Com que facilidade, morto Michaux, celebrado no mundo, editado, reeditado, traduzido, exposto em galerias e museus (era pintor e a sua obra neste campo não era de menor importância) poderia Bréchon fazer desses encontros algo de superiormente marcado e marcante, para ambos:
 Mas não; de honestidade intelectual exemplar, parte dessa elegância de ser de que falei, Bréchon diz simplesmente que Michaux a ele o impressionou e arrebatou pela obra, como pela personalidade, só aparentemente frágil (tinha um sopro cardíaco), mas que nunca chegaram a ser amigos íntimos, no pleno sentido da palavra. E conta o episódio dos convites para tomar chá, que aceitava, acompanhado às vezes pela sua mulher:
"Il la recevait avec une exquise courtoisie, devant une tasse de thé presque incolore.
Elle était fascinée par l'extrême distinction de cet homme, proche de la soixantaine...
d'une présence légère et diaphane, avec pourtant des éclats de voix, des chuchotements, des rires étouffés".
A alegria dos encontros perdia-se à medida que se aproximava a publicação da obra prevista de Michaux. Era, no relacionamento com os editores, um autor difícil:
 "J' étais pris entre les exigences de Mallet (o editor) qui avait conçu pour les volumes de la collection un plan type auquel chaque auteur devait se conformer, et celles de Michaux, dont le mot préféré était non".
E segue a saborosa narrativa, entremeada com referências à obra, marcando de forma sensível os grandes temas que seriam para sempre centrais e vitais no decurso da vida de um criador que, ao contrário do que sempre julgara, viveria até bastante tarde. 
Um dos poemas citados logo de início põe a nú essa preocupação, de hipocondríaco-poeta, com o corpo:

Je suis né troué

Il souffle un vent terrible.
Ce n'est qu'un petit trou dans ma poitrine
Mais il souffle un vent terrible.
(...)
Ah! Comme on est mal dans ma peau!
(...)
Et c'est ma vie, ma vie par le vide.
S'il disparaît, ce vide, je me cherche, je m'affole et c'est encore pis.
....
Nasci furado

Sopra um vento terrível.
É só um buraquinho no meu peito
mas sopra lá dentro um vento terrível.
(...)
Ah, como se está mal na minha pele!
(...)
E é a minha vida, a minha vida pelo vazio.
Se desaparece, este vazio, procuro-me, assusto-me e é ainda pior.

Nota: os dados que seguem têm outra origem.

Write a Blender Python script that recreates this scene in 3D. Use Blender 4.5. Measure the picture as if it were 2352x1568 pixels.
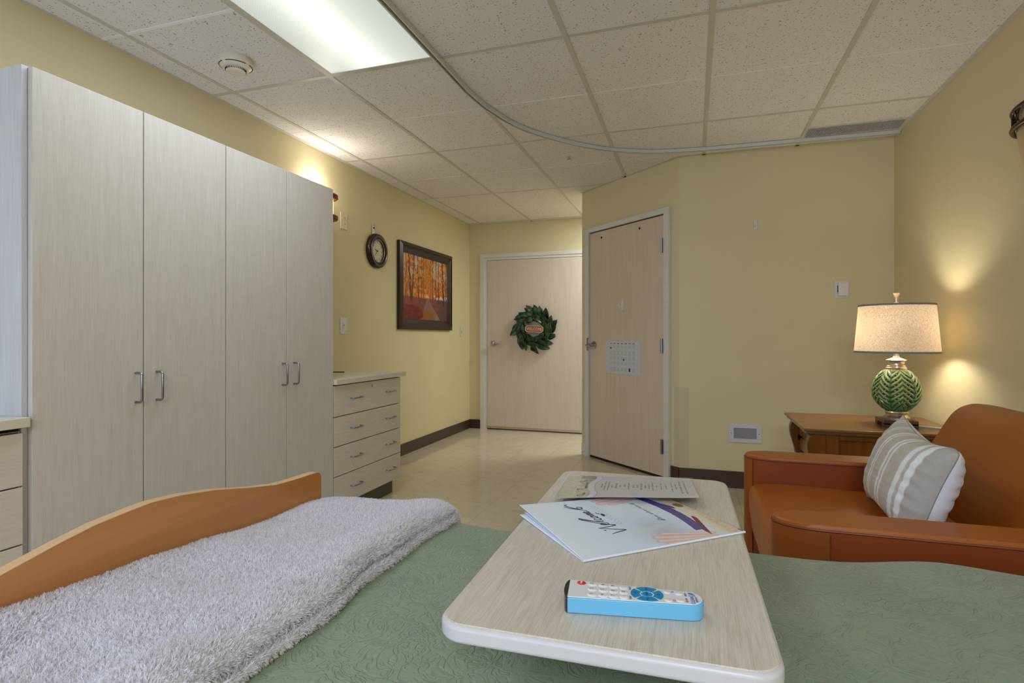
import bpy, bmesh, math, random
import numpy as np
from mathutils import Vector, Matrix
random.seed(7); RS = np.random.RandomState(11)
for o in list(bpy.data.objects): bpy.data.objects.remove(o, do_unlink=True)
SC = bpy.context.scene; COL = SC.collection
pi = math.pi
EYE = 1.08                      # eye height above the floor
YAW = 0.3132
# ------------------------------------------------------------------ camera
cam = bpy.data.cameras.new('camera'); camo = bpy.data.objects.new('camera', cam); COL.objects.link(camo)
cam.sensor_width = 36; cam.lens = 1283.16/2352*36; cam.shift_y = -10.9/2352
cam.clip_start = 0.02; cam.clip_end = 60
camo.location = (0, 0, EYE); camo.rotation_euler = (pi/2, 0, YAW)
SC.camera = camo
# ------------------------------------------------------------------ view, world, lights
SC.view_settings.view_transform = 'Standard'; SC.view_settings.look = 'None'
SC.view_settings.exposure = 0.12; SC.view_settings.gamma = 1; SC.view_settings.use_curve_mapping = False
w = bpy.data.worlds.new('daylight'); SC.world = w; w.use_nodes = True
bg = w.node_tree.nodes['Background']; bg.inputs[0].default_value = (0.62, 0.76, 1.0, 1); bg.inputs[1].default_value = 1.0
def area(name, loc, rot, sx, sy, power, col):
    l = bpy.data.lights.new(name, 'AREA'); l.shape = 'RECTANGLE'; l.size = sx; l.size_y = sy
    l.energy = power; l.color = col
    o = bpy.data.objects.new(name, l); COL.objects.link(o); o.location = loc; o.rotation_euler = rot
    return o
# daylight arriving through the window in the rear wall, lamp of the near ceiling troffer, then two added fill lamps
area('window_daylight', (-1.3, -3.06, 1.5), (pi/2, 0, 0), 2.1, 1.3, 46, (0.30, 0.54, 1.0))
area('troffer_glow', (-1.45, 1.80, 2.385), (0, 0, 0), 0.58, 1.16, 9, (0.94, 1.02, 1.2))
area('added_rear_fill', (0.38, -1.86, 2.385), (0, 0, 0), 0.58, 1.16, 50, (1.0, 1.07, 1.26))  # added fill lamp out of view behind the camera
area('added_hall_fill', (-0.42, 5.60, 2.385), (0, 0, 0), 0.56, 0.56, 25, (0.98, 1.05, 1.15))  # added lamp hidden behind the angled wall to brighten the hall

# ------------------------------------------------------------------ helpers
def lin(c):
    c = np.asarray(c, float)/255.0
    return np.where(c <= 0.04045, c/12.92, ((c+0.055)/1.055)**2.4)
def L4(r, g, b): return tuple(float(x) for x in lin((r, g, b))) + (1.0,)
class NT:
    def __init__(s, name):
        s.m = bpy.data.materials.new(name); s.m.use_nodes = True; s.t = s.m.node_tree
        s.b = s.t.nodes['Principled BSDF']
    def n(s, t, **k):
        x = s.t.nodes.new(t)
        for a, v in k.items(): setattr(x, a, v)
        return x
    def l(s, a, b): s.t.links.new(a, b)
    def coord(s, scale=(1, 1, 1), rot=(0, 0, 0)):
        tc = s.n('ShaderNodeTexCoord'); mp = s.n('ShaderNodeMapping')
        mp.inputs['Scale'].default_value = scale; mp.inputs['Rotation'].default_value = rot
        s.l(tc.outputs['Object'], mp.inputs[0]); return mp.outputs[0]
    def noise(s, v, scale, detail=3, rough=0.5, dist=0):
        x = s.n('ShaderNodeTexNoise'); x.inputs['Scale'].default_value = scale; x.inputs['Detail'].default_value = detail
        x.inputs['Roughness'].default_value = rough; x.inputs['Distortion'].default_value = dist
        s.l(v, x.inputs['Vector']); return x.outputs['Fac']
    def ramp(s, f, stops):
        x = s.n('ShaderNodeValToRGB'); e = x.color_ramp.elements
        while len(e) < len(stops): e.new(0.5)
        for i, (p, c) in enumerate(stops):
            e[i].position = p; e[i].color = c if len(c) == 4 else L4(*c)
        s.l(f, x.inputs[0]); return x.outputs[0]
    def math(s, op, a, b=None, c=None):
        x = s.n('ShaderNodeMath', operation=op)
        for i, v in enumerate((a, b, c)):
            if v is None: continue
            if isinstance(v, (int, float)): x.inputs[i].default_value = v
            else: s.l(v, x.inputs[i])
        return x.outputs[0]
    def bump(s, h, strength=0.3, dist=0.002):
        x = s.n('ShaderNodeBump'); x.inputs['Strength'].default_value = strength; x.inputs['Distance'].default_value = dist
        s.l(h, x.inputs['Height']); s.l(x.outputs[0], s.b.inputs['Normal']); return x
    def base(s, c):
        if isinstance(c, tuple): s.b.inputs['Base Color'].default_value = c if len(c) == 4 else L4(*c)
        else: s.l(c, s.b.inputs['Base Color'])
    def set(s, **k):
        for a, v in k.items(): s.b.inputs[a.replace('_', ' ')].default_value = v
        return s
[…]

Bréchon refere-se a este poema e a um outro (Nausée, ou C'est la Mort qui Vient), como expressões do "sofrimento ontológico de Michaux", ao fim e ao cabo "o único tema da sua poesia"; e acrescenta: 
"il souffre du manque d'être, qui est l'envers d'un excès d'être" (ele  sofre da falta de ser, que é o reverso de um excesso de ser). 
E não dizia já Paul Celan, que "tudo é menos do que é/ tudo é mais " ?
Em Michaux tudo é mais.
E Bréchon, poeta, além de ensaísta notável, é o guia perfeito para esta leitura-aventura de alma.